Por otro lado, en el lenguaje social la palabra juicio tiene una fuerte carga de significado y a menudo es tomada de forma peyorativa por los prejuicios que ya hemos mencionado, en estos casos se suele recurrir normalmente a otros términos como el de la crítica, pero ¿qué es la crítica sino un juicio más tolerado -siempre eso sí que sea constructiva y bien argumentada-?

A modo de resumen debemos recordar que a la hora de analizar lo que debería ser la capacidad de juicio, se deben hacer una clara distinción entre un tipo de juicios y otros, que ni mucho menos son iguales, que tienen objetivos diferentes y que si unos tienden al conformismo, el pasotismo y la indiferencia, otros son transformadores por su carácter trascendental.

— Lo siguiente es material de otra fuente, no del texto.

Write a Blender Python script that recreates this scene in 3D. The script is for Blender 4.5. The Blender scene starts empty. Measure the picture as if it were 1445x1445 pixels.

Repetimos que los primeros suelen ser sentenciosos, juzgan a la persona y la catalogan, nunca esperan respuesta, digamos que son más prejuicios que juicios, mientras que los segundos son dirigidos a los actos de cada uno y siempre esperan una respuesta o reacción por parte de quienes los reciben. Cabe añadir que para que alguien pueda juzgar los actos de los demás, y antes que nada, es necesario que primero se pregunte si debe juzgarse a sí mismo por los suyos.

Para finalizar, es importante justificar el título de este artículo diciendo que juzgar de la única forma honesta que existe sólidamente argumentada no solo es necesario y moral, sino urgentemente indispensable si queremos salvar al medio natural y las formas de vida que lo componen. Debemos juzgar nuestros actos desde ya si queremos la conservación del medio y la posible integración futura del ser humano en él. Por supuesto, a quien todo esto le dé igual, no tiene nada más que buscar en este blog, puede seguir consumiendo frenéticamente productos nocivos e idiotizando su mente viendo partidos de fútbol o programas televisivos.